旅先ではよく歩く。歩くことで、より街の空気に触れることができる。今回のヨーロッパ旅行でも、ペットボトルの水を飲みながら、または、サンドイッチなどの軽食を食べながら、街歩きを楽しんだ。おのずからごみが出てしまうが、それを持ち帰る必要も、捨てるごみ箱をわざわざ探す必要もなかった。イタリアのローマでも、スイスのローザンヌでも、必要な時にすぐに見つかった。フランスのパリでは、メトロ(地下鉄)のホームのベンチ横にもれなくごみ箱が設置されていた。

名古屋の街から撤去された

ひるがえって、筆者が暮らす名古屋の街、今や公衆の場に「ごみ箱」の姿はない。20年ほど前の2004年(平成16年)に、名古屋市の「公衆ごみ容器」は完全に撤去された。かつて名古屋市は、ごみの最終処分場建設計画が持ち上がっていた藤前干潟を保全するため、その埋め立てを断念した。それと共にごみの量を減らす目的で、1999年(平成11年)に「ごみ非常事態宣言」を出して、家庭ごみなどの徹底的な分別収集をスタートした。

ごみ箱をなくすメリット

その結果、ごみの量は激減する大きな成果を挙げたのだが、分別が始まった当初は、公園や地下鉄の駅の公衆ごみ箱に、家庭ごみを捨てに来る人も少なくなかった。このため、こうしたごみ箱の撤去が進められた。駅のごみ箱については、すでに1995年(平成7年)の地下鉄サリン事件以降、テロ防止の観点から撤去が進んでいたので、それにも拍車がかかった。さらに捨てられたごみの回収にかかる人件費などの費用の削減にもなった。こうして今では、名古屋市内で公衆のごみ箱を見かけることは、ほぼなくなった。この傾向は他の自治体でも同様である。

ごみを捨てられない不便さ

「街中のごみ箱(ローマ)」:筆者撮影

しかし、街の中で行動していると、どうしてもごみを捨てる必要が出てきてしまう。
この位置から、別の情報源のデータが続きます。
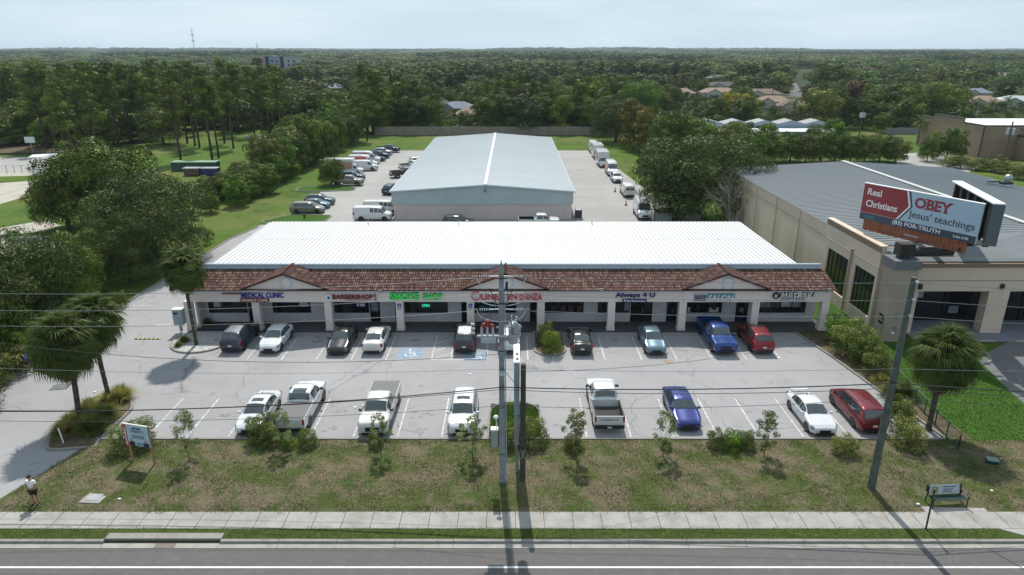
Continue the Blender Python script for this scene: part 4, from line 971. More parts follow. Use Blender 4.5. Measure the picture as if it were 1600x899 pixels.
def wheel_meshes(Rw):
    t = MB(); n = 20; prof = [(Rw * .62, -.10), (Rw * .93, -.11), (Rw, -.085), (Rw, .085), (Rw * .93, .11), (Rw * .62, .10)]
    for (r, x) in prof:
        for i in range(n): a = 2 * math.pi * i / n; t.v.append((x, r * math.cos(a), r * math.sin(a)))
    for k in range(5):
        for i in range(n): j = (i + 1) % n; t.f.append((k * n + i, k * n + j, (k + 1) * n + j, (k + 1) * n + i))
    rim = MB(); rim.tube((-.04, 0, 0), (.04, 0, 0), Rw * .62, Rw * .62, 20)
    r2 = MB()
    for k in range(5):
        a = R(72 * k); c, s_ = math.cos(a), math.sin(a); w = Rw * .10
        for sx in (-.085, .085): p = [(0, -w), (Rw * .62, -w * .8), (Rw * .62, w * .8), (0, w)]; r2.poly([(sx, x * c - y * s_, x * s_ + y * c) for x, y in p])
    r2.ring((0, 0, 0), 0, 0.01)
    for sx in (-1, 1):
        for i in range(16):
            a, b_ = 2 * math.pi * i / 16, 2 * math.pi * (i + 1) / 16
            r2.quad(*[(sx * .087, r * math.cos(q), r * math.sin(q)) for r, q in ((Rw * .52, a), (Rw * .64, a), (Rw * .64, b_), (Rw * .52, b_))])
    return t.mesh('tyre', True), rim.mesh('rim_dish'), r2.mesh('rim')
def add_wheels(t, K, key, far=False):
    ty, dish, rim = shared('wheel' + key, lambda: wheel_meshes(K['R']))
    for u in K['wheels']:
        for sd in (-1, 1):
            y = K['L'] * (.5 - u); x = sd * (K['w'] * .985 - .10)
            w = link('wheel', ty, t, V_TYRE, loc=(x, y, K['R']))
            if not far: link('rim_dish', dish, w, V_TRIM); link('rim', rim, w, V_RIM)
    for u in K['wheels']:
        for sd in (-1, 1):
            y = K['L'] * (.5 - u); x = sd * (K['w'] * 1.003); r = K['R'] * 1.17
            def arch(): b = MB(); b.poly([(0, r * math.cos(R(a)), max(K['zb'] + .02, K['R'] + r * math.sin(R(a)))) for a in (range(-20, 201, 20) if sd > 0 else range(200, -21, -20))]); return b.mesh('wheel_arch')
            link('wheel_arch', shared('arch%s%d' % (key, sd), arch), t, V_TRIM, loc=(x, y, 0))
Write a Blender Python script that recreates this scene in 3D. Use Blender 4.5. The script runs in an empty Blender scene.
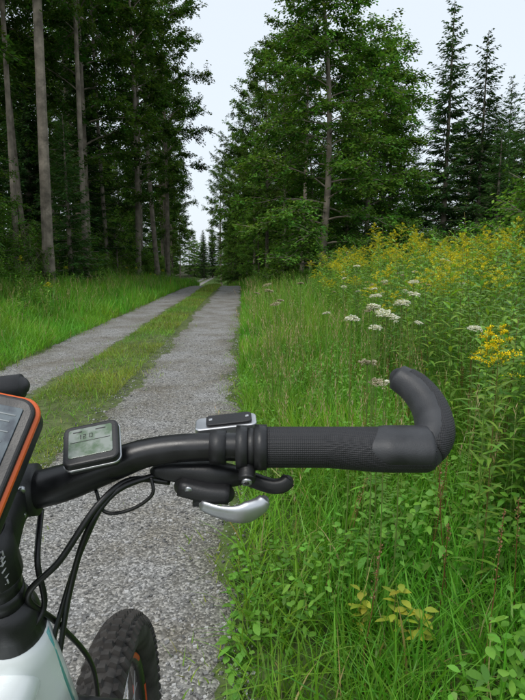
import bpy, bmesh, math
import numpy as np
from mathutils import Vector, Matrix
rng=np.random.default_rng(11)
scene=bpy.context.scene
# ---------------------------------------------------------------- helpers
def sm(t):
    t=np.clip(t,0,1); return t*t*(3-2*t)
def norm(v):
    return v/np.maximum(np.linalg.norm(v,axis=-1,keepdims=True),1e-9)
def A(*a): return np.array(a,float)
def CX(y):
    return .035*y+.0015*np.clip(np.asarray(y,float)-24,0,75)**2
def Hgt(x,y):
    x=np.asarray(x,float); y=np.asarray(y,float); u=x+CX(y)
    z=.42*sm((u-.15)/4.5)+.6*sm((u-5)/25)+.52*sm((-3.2-u)/4)+.5*sm((-8-u)/20)
    z=z+.035*np.exp(-((u+1.63)/.33)**2)-.022*np.exp(-((u+.66)/.4)**2)-.022*np.exp(-((u+2.55)/.4)**2)
    m=sm((u-.1)/1.5)+sm((-3.2-u)/1.5)
    z=z+m*(.035*np.sin(x*1.7+.5)*np.sin(y*1.1)+.02*np.sin(x*4.1)*np.sin(y*3.3+1))
    return z-3.4*sm((y-24)/72)
class MB:
    def __init__(s): s.v=[];s.f=[];s.c=[];s.m=[];s.n=0
    def add(s,v,f,c,m=0):
        v=np.asarray(v,float).reshape(-1,3); f=np.asarray(f,np.int64).reshape(-1,4)
        c=np.asarray(c,float)
        if c.ndim==1: c=np.tile(c,(len(v),1))
        s.v.append(v); s.f.append(f+s.n); s.c.append(c); s.m.append(np.full(len(f),m,np.int32)); s.n+=len(v)
    def mesh(s,name,mats,smooth=True):
        v=np.concatenate(s.v); f=np.concatenate(s.f); c=np.concatenate(s.c); m=np.concatenate(s.m)
        me=bpy.data.meshes.new(name)
        me.vertices.add(len(v)); me.vertices.foreach_set('co',v.astype(np.float32).ravel())
        me.loops.add(len(f)*4); me.loops.foreach_set('vertex_index',f.astype(np.int32).ravel())
        me.polygons.add(len(f)); me.polygons.foreach_set('loop_start',np.arange(0,len(f)*4,4,dtype=np.int32))
        for mm in mats: me.materials.append(mm)
        me.polygons.foreach_set('material_index',m)
        me.polygons.foreach_set('use_smooth',np.full(len(f),smooth))
        me.update(calc_edges=True)
        at=me.color_attributes.new('tint','FLOAT_COLOR','POINT')
        rgba=np.ones((len(v),4),np.float32); rgba[:,:3]=c
        at.data.foreach_set('color',rgba.ravel())
        return me
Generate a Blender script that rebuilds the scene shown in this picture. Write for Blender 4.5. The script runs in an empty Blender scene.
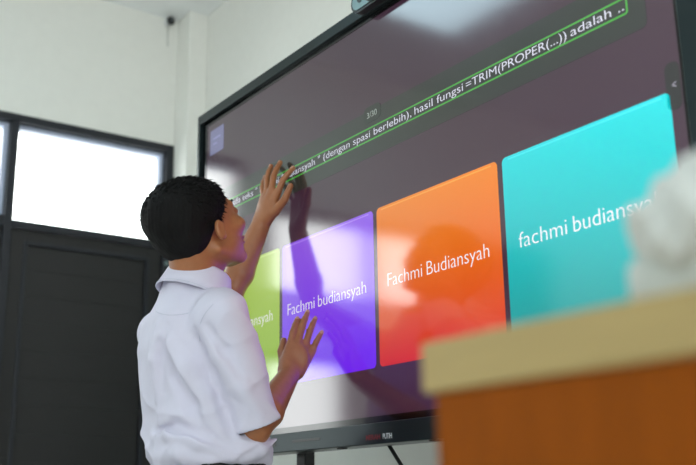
import bpy, bmesh, math, random
import numpy as np
from mathutils import Vector, Matrix
random.seed(7); rng = np.random.default_rng(5)
SC = bpy.context.scene
COL = SC.collection
PI = math.pi

# ---------------------------------------------------------------- camera, light, exposure
cam_d = bpy.data.cameras.new('camera'); cam = bpy.data.objects.new('camera', cam_d); COL.objects.link(cam)
cam_d.sensor_width = 36.0; cam_d.lens = 986.34 / 696 * 36
cam.matrix_world = Matrix(((0.57810315, 0.22152336, 0.78531786, 2.53044),
                           (0.81582617, -0.13925144, -0.5612813, -1.29043),
                           (-0.01498027, 0.96516135, -0.26122625, 0.93),
                           (0, 0, 0, 1)))
cam_d.clip_start = 0.02
cam_d.dof.use_dof = True; cam_d.dof.focus_distance = 2.12; cam_d.dof.aperture_fstop = 3.2
SC.camera = cam
SC.view_settings.view_transform = 'Standard'; SC.view_settings.look = 'None'
SC.view_settings.gamma = 1.0; SC.view_settings.use_curve_mapping = False
SC.view_settings.exposure = -0.1

world = bpy.data.worlds.new('overcast_sky'); SC.world = world; world.use_nodes = True
bg = world.node_tree.nodes['Background']
bg.inputs[0].default_value = (0.98, 0.985, 0.975, 1); bg.inputs[1].default_value = 8.0

def portal(loc, rot, sx, sy):
    l = bpy.data.lights.new('daylight_portal', 'AREA'); l.shape = 'RECTANGLE'; l.size = sx; l.size_y = sy
    l.cycles.is_portal = True
    o = bpy.data.objects.new('daylight_portal', l); COL.objects.link(o); o.location = loc; o.rotation_euler = rot

LAMP_STRENGTH = 6.0

# ---------------------------------------------------------------- materials
def lin(c):
    return tuple(((v/255)/12.92 if v/255 <= .04045 else ((v/255+.055)/1.055)**2.4) for v in c)
def mat(name, rgb, rough=.5, metal=0., bump=0., scale=40., var=0., spec=.5, emit=None, es=0., ior=None, stretch=None, coat=0., sss=0.):
    m = bpy.data.materials.new(name); m.use_nodes = True
    nt = m.node_tree; p = nt.nodes['Principled BSDF']
    c = lin(rgb)
    p.inputs['Base Color'].default_value = (*c, 1); p.inputs['Roughness'].default_value = rough
    p.inputs['Metallic'].default_value = metal; p.inputs['Specular IOR Level'].default_value = spec
    if ior: p.inputs['IOR'].default_value = ior
    if coat: p.inputs['Coat Weight'].default_value = coat
    if sss:
        p.inputs['Subsurface Weight'].default_value = sss; p.inputs['Subsurface Radius'].default_value = (.01, .004, .002); p.inputs['Subsurface Scale'].default_value = 1.0
    if emit is not None:
        p.inputs['Emission Color'].default_value = (*lin(emit), 1); p.inputs['Emission Strength'].default_value = es
    if bump or var:
        tc = nt.nodes.new('ShaderNodeTexCoord'); n = nt.nodes.new('ShaderNodeTexNoise')
        n.inputs['Scale'].default_value = scale; n.inputs['Detail'].default_value = 5
        src = tc.outputs['Object']
        if stretch:
            mp = nt.nodes.new('ShaderNodeMapping'); mp.inputs['Scale'].default_value = stretch
            nt.links.new(src, mp.inputs[0]); src = mp.outputs[0]
        nt.links.new(src, n.inputs['Vector'])
        if bump:
            b = nt.nodes.new('ShaderNodeBump'); b.inputs['Strength'].default_value = bump; b.inputs['Distance'].default_value = .002
            nt.links.new(n.outputs['Fac'], b.inputs['Height']); nt.links.new(b.outputs[0], p.inputs['Normal'])
        if var:
            mx = nt.nodes.new('ShaderNodeMix'); mx.data_type = 'RGBA'
            mx.inputs[6].default_value = (*[v*(1-var) for v in c], 1); mx.inputs[7].default_value = (*[min(1, v*(1+var)) for v in c], 1)
            nt.links.new(n.outputs['Fac'], mx.inputs[0]); nt.links.new(mx.outputs[2], p.inputs['Base Color'])
    return m
SCR = dict(rough=.11, ior=1.80)
def screen_mat(name, rgb, es=1.0, rgb2=None, z0=0, z1=1):
    """a lit area of the display: what the panel shows is emitted, behind anti-glare glass; rgb2 = colour at the bottom of the area, blending up to rgb"""
    m = mat(name, (6, 6, 7), rough=SCR['rough'], emit=rgb, es=es, ior=SCR['ior'])
    m.node_tree.nodes['Principled BSDF'].inputs['Coat Weight'].default_value = .18; m.node_tree.nodes['Principled BSDF'].inputs['Coat Roughness'].default_value = .5
    # a liquid-crystal panel is brighter seen square-on than from the side
    nt = m.node_tree; ge = nt.nodes.new('ShaderNodeNewGeometry'); dt = nt.nodes.new('ShaderNodeVectorMath'); dt.operation = 'DOT_PRODUCT'
    nt.links.new(ge.outputs['Incoming'], dt.inputs[0]); nt.links.new(ge.outputs['Normal'], dt.inputs[1])
    pw = nt.nodes.new('ShaderNodeMath'); pw.operation = 'POWER'; pw.inputs[1].default_value = 3; nt.links.new(dt.outputs['Value'], pw.inputs[0])
    ma = nt.nodes.new('ShaderNodeMath'); ma.operation = 'MULTIPLY_ADD'; ma.inputs[1].default_value = 1.4*es; ma.inputs[2].default_value = .64*es
    nt.links.new(pw.outputs[0], ma.inputs[0]); nt.links.new(ma.outputs[0], nt.nodes['Principled BSDF'].inputs['Emission Strength'])
    if rgb2:
        nt = m.node_tree; p = nt.nodes['Principled BSDF']
        tc = nt.nodes.new('ShaderNodeTexCoord'); sx = nt.nodes.new('ShaderNodeSeparateXYZ'); mr = nt.nodes.new('ShaderNodeMapRange')
        mr.inputs[1].default_value = z0; mr.inputs[2].default_value = z1
        mx = nt.nodes.new('ShaderNodeMix'); mx.data_type = 'RGBA'
        mx.inputs[6].default_value = (*lin(rgb2), 1); mx.inputs[7].default_value = (*lin(rgb), 1)
        nt.links.new(tc.outputs['Object'], sx.inputs[0]); nt.links.new(sx.outputs[2], mr.inputs[0])
        nt.links.new(mr.outputs[0], mx.inputs[0]); nt.links.new(mx.outputs[2], p.inputs['Emission Color'])
    return m

M = {}
M['wall'] = mat('white_paint', (234, 234, 228), .7, bump=.15, scale=25, var=.03)
M['ceiling'] = mat('ceiling_paint', (244, 246, 246), .8, bump=.1, scale=20, var=.02)
M['door'] = mat('charcoal_painted_door', (25, 24, 25), .55, bump=.15, scale=30, var=.12, stretch=(1, 1, 6))
M['door_frame'] = mat('charcoal_frame_metal', (27, 30, 38), .45, metal=.1, bump=.05, scale=60, var=.08)
M['reveal'] = mat('pale_frame_reveal', (190, 200, 222), .5, bump=.05, scale=40, var=.03)
M['bezel'] = mat('dark_green_grey_metal', (38, 48, 50), .32, metal=.7, bump=.03, scale=200, var=.05)
M['black'] = mat('black_plastic', (14, 14, 16), .35, bump=.05, scale=120, var=.1)
M['black_gloss'] = mat('black_gloss_glass', (5, 5, 6), .12, var=.02, ior=1.5)
M['steel_black'] = mat('black_powder_coated_steel', (20, 20, 22), .45, bump=.08, scale=150, var=.08)
M['rubber'] = mat('black_rubber', (10, 10, 10), .6, bump=.1, scale=90, var=.1)
M['cam_grey'] = mat('webcam_grey_metal', (120, 140, 140), .3, metal=.7, var=.05, scale=80)
M['lens'] = mat('lens_glass', (30, 42, 46), .08, var=.05, coat=1)
M['skin'] = mat('brown_skin', (156, 98, 60), .42, bump=.25, scale=90, var=.13, sss=.04)
M['lip'] = mat('lip_skin', (140, 74, 62), .4, bump=.1, scale=200, var=.1)
M['nail'] = mat('finger_nail', (196, 146, 120), .3, var=.04)
M['hair'] = mat('black_hair', (9, 8, 8), .75, bump=.3, scale=200, var=.3, spec=.2)
M['eye'] = mat('eye_white', (225, 220, 212), .2, var=.02)
M['iris'] = mat('dark_brown_iris', (30, 18, 12), .15, var=.1)
M['shirt'] = mat('white_cotton_shirt', (206, 203, 220), .75, bump=.35, scale=35, var=.02)
M['thread'] = mat('shirt_stitching', (186, 188, 204), .8, var=.05)
M['trousers'] = mat('black_trouser_cloth', (16, 16, 20), .8, bump=.2, scale=150, var=.15)
M['leather'] = mat('black_leather', (14, 13, 13), .4, bump=.2, scale=80, var=.1)
M['desk_top'] = mat('pale_wood_laminate_edge', (168, 144, 90), .55, bump=.12, scale=14, var=.10, stretch=(1, 1, 10))
M['desk_wood'] = mat('orange_brown_wood_veneer', (134, 66, 0), .8, bump=.1, scale=10, var=.22, stretch=(6, 6, 1), spec=.15)
M['tissue'] = mat('white_tissue_paper', (200, 201, 196), .9, bump=.3, scale=60, var=.03)
M['pack'] = mat('pale_grey_plastic_pack', (186, 190, 184), .4, bump=.1, scale=40, var=.05)
M['floor'] = None
M['logo_red'] = mat('logo_red_print', (112, 10, 26), .5, var=.03)
M['logo_white'] = mat('logo_grey_print', (196, 200, 204), .5, var=.03)
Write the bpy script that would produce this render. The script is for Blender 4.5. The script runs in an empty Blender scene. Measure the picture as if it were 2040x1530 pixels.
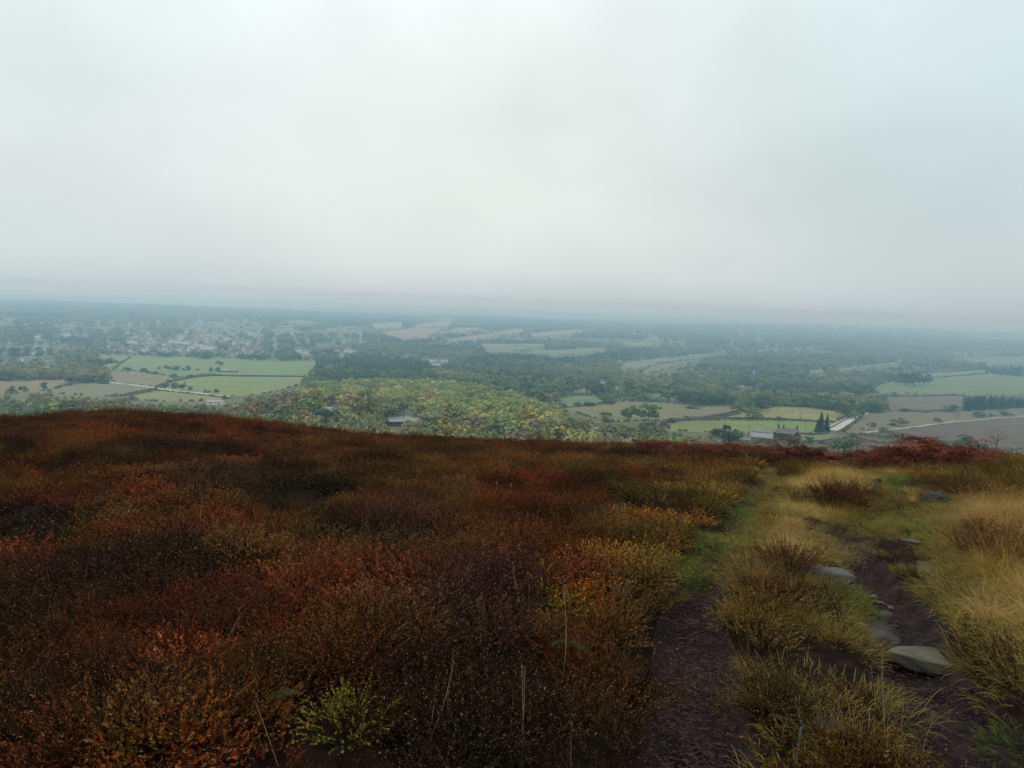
import bpy, math, random
import numpy as np
from mathutils import Vector, Matrix, Euler

random.seed(7); rng = np.random.default_rng(7)
R = math.radians
scene = bpy.context.scene
COL = scene.collection

# ------------------------------------------------------------------ camera
FPX, CX, CY = 1500.0, 1020.0, 765.0            # focal length in photo pixels, image centre
PITCH = R(6.3); ROLL = R(2.25)
_F = Vector((0, math.cos(PITCH), -math.sin(PITCH)))
_U0 = Vector((0, math.sin(PITCH), math.cos(PITCH)))
_X = Vector((1, 0, 0))
_Rt = _X*math.cos(ROLL) + _U0*math.sin(ROLL)
_Up = -_X*math.sin(ROLL) + _U0*math.cos(ROLL)
camd = bpy.data.cameras.new('camera'); cam = bpy.data.objects.new('camera', camd); COL.objects.link(cam)
camd.sensor_fit = 'HORIZONTAL'; camd.sensor_width = 36.0; camd.lens = 36.0*FPX/2040.0
camd.clip_start = 0.05; camd.clip_end = 90000
cam.matrix_world = Matrix(((_Rt.x, _Up.x, -_F.x, 0), (_Rt.y, _Up.y, -_F.y, 0), (_Rt.z, _Up.z, -_F.z, 0), (0, 0, 0, 1)))
scene.camera = cam

# ------------------------------------------------------------------ sky, sun, exposure
SUN_EL, SUN_AZ = R(42), R(-35)                  # ahead and to the left, behind the cloud
world = bpy.data.worlds.new('World'); scene.world = world; world.use_nodes = True
wt = world.node_tree; wt.nodes.clear()
def wn(t, **k):
    n = wt.nodes.new(t)
    for a, v in k.items(): setattr(n, a, v)
    return n
wl = wt.links.new
w_out = wn('ShaderNodeOutputWorld'); w_bg = wn('ShaderNodeBackground'); w_bg.inputs['Strength'].default_value = 0.1
sky = wn('ShaderNodeTexSky', sky_type='NISHITA'); sky.sun_disc = False
sky.sun_elevation = SUN_EL; sky.sun_rotation = SUN_AZ
tc = wn('ShaderNodeTexCoord'); sx = wn('ShaderNodeSeparateXYZ'); wl(tc.outputs['Generated'], sx.inputs[0])
def ramp(src, stops, lo=0.0, hi=1.0):
    mr = wn('ShaderNodeMapRange'); mr.inputs['From Min'].default_value = lo; mr.inputs['From Max'].default_value = hi
    wl(src, mr.inputs['Value'])
    cr = wn('ShaderNodeValToRGB'); wl(mr.outputs[0], cr.inputs[0])
    el = cr.color_ramp.elements
    while len(el) < len(stops): el.new(0.5)
    for e, (p, c) in zip(el, stops): e.position = p; e.color = (*c, 1)
    cr.color_ramp.interpolation = 'B_SPLINE'
    return cr.outputs[0]
# overcast cloud: brighter and whiter to the left and overhead, greyer to the right
left = ramp(sx.outputs['Z'], [(0.0, (.48, .57, .60)), (.05, (.61, .69, .69)), (.14, (.69, .76, .75)), (.25, (.74, .82, .81)), (.45, (.80, .90, .89)), (.75, (.93, 1.0, 1.0)), (1, (.93, 1.0, 1.0))], 0, .8)
mid_ = ramp(sx.outputs['Z'], [(0.0, (.50, .58, .60)), (.05, (.66, .71, .70)), (.14, (.73, .765, .74)), (.25, (.70, .74, .71)), (.45, (.78, .85, .83)), (.75, (.93, 1.0, 1.0)), (1, (.93, 1.0, 1.0))], 0, .8)
right = ramp(sx.outputs['Z'], [(0.0, (.42, .50, .53)), (.05, (.53, .59, .60)), (.14, (.55, .63, .63)), (.25, (.56, .67, .67)), (.45, (.60, .70, .71)), (.75, (.74, .82, .83)), (1, (.84, .92, .93))], 0, .8)
def wmix(a, b, f, blend='MIX'):
    m = wn('ShaderNodeMix', data_type='RGBA'); m.blend_type = blend
    if isinstance(f, float): m.inputs[0].default_value = f
    else: wl(f, m.inputs[0])
    wl(a, m.inputs[6]); wl(b, m.inputs[7]); return m.outputs[2]
def smooth(src, lo, hi):
    mr = wn('ShaderNodeMapRange', interpolation_type='SMOOTHSTEP'); mr.inputs['From Min'].default_value = lo; mr.inputs['From Max'].default_value = hi
    wl(src, mr.inputs['Value']); return mr.outputs[0]
cl = wmix(left, mid_, smooth(sx.outputs['X'], -.60, -.05))
cl = wmix(cl, right, smooth(sx.outputs['X'], .0, .52))
# slow cloud mottling
mp = wn('ShaderNodeMapping'); mp.inputs['Scale'].default_value = (1.5, 1.5, 2.4); mp.inputs['Location'].default_value = (2.3, .4, .7); wl(tc.outputs['Generated'], mp.inputs[0])
nz = wn('ShaderNodeTexNoise'); nz.inputs['Scale'].default_value = 1.7; nz.inputs['Detail'].default_value = 3.0; nz.inputs['Roughness'].default_value = .45; wl(mp.outputs[0], nz.inputs['Vector'])
nr = wn('ShaderNodeMapRange'); nr.inputs['From Min'].default_value = .3; nr.inputs['From Max'].default_value = .7; nr.inputs['To Min'].default_value = 9.9; nr.inputs['To Max'].default_value = 12.1; wl(nz.outputs['Fac'], nr.inputs['Value'])
vm = wn('ShaderNodeVectorMath', operation='SCALE'); wl(cl, vm.inputs[0]); wl(nr.outputs[0], vm.inputs['Scale'])
fin = wmix(sky.outputs[0], vm.outputs[0], 0.97)
wl(fin, w_bg.inputs['Color']); wl(w_bg.outputs[0], w_out.inputs[0])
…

使ったティッシュペーパーの始末、何かを食べ終わった後の油がついた紙の捨て場所など、「自分のごみは自分で始末する」と分かっていても、かばんやズボンのポケットに入れることにも少し抵抗がある。こんな時、ついついごみ箱を探してしまう。ヨーロッパでは、そんなストレスがなかっただけに、日本国内でのごみ箱撤去の徹底ぶりが印象的だった。

「塵芥箱」から100年の歴史

日本における「ごみ箱」の歴史は、1900年(明治33年)から始まったと伝えられる。この年に日本最初の廃棄物処理に関する法律「汚物掃除法」が制定された。それに伴って、街中には、木で作られた「塵芥箱(じんかいばこ)」と名づけられたごみ箱が設置されていった。これには蓋(ふた)も付いて、ごみが拡散しないような工夫もされていた。1世紀あまりの時が流れ、その「塵芥箱」の歴史も節目を迎えてしまったということだ。

ルールを守る民度なのか?

「分別収集の風景(ローザンヌ)」:筆者撮影

最近では、ごみが溜まると自動的にそれが圧縮される、新型のごみ箱も開発されている。ごみの量が圧縮されるため、回収する回数も少なくて済む。こうした“新兵器”も登場するほどに、人が暮らして活動する以上、ごみはどうしても出てしまうのである。ヨーロッパでは、公衆のごみ箱に家庭ごみを持ち込む“不届きな”ケースも少なく、人々は出たごみを粛々と街のごみ箱に捨て、清掃員は粛々とそれを回収処分していく。それは街づくりの成熟度なのか、あるいはルールを重んじる民度の高さなのか。目の当たりにした長年にわたる“暮らしの習慣”の日常だった。

街中からごみ箱を一切なくす、なくさない。針は右にふれるか、左にふれるか。そんな極端なことではなく、必要ならばごみ箱を設置して、ルールを守りながら利用する。そうした中庸な“さじ加減”ができるといいなと、あらためて思ったヨーロッパの街の風景だった。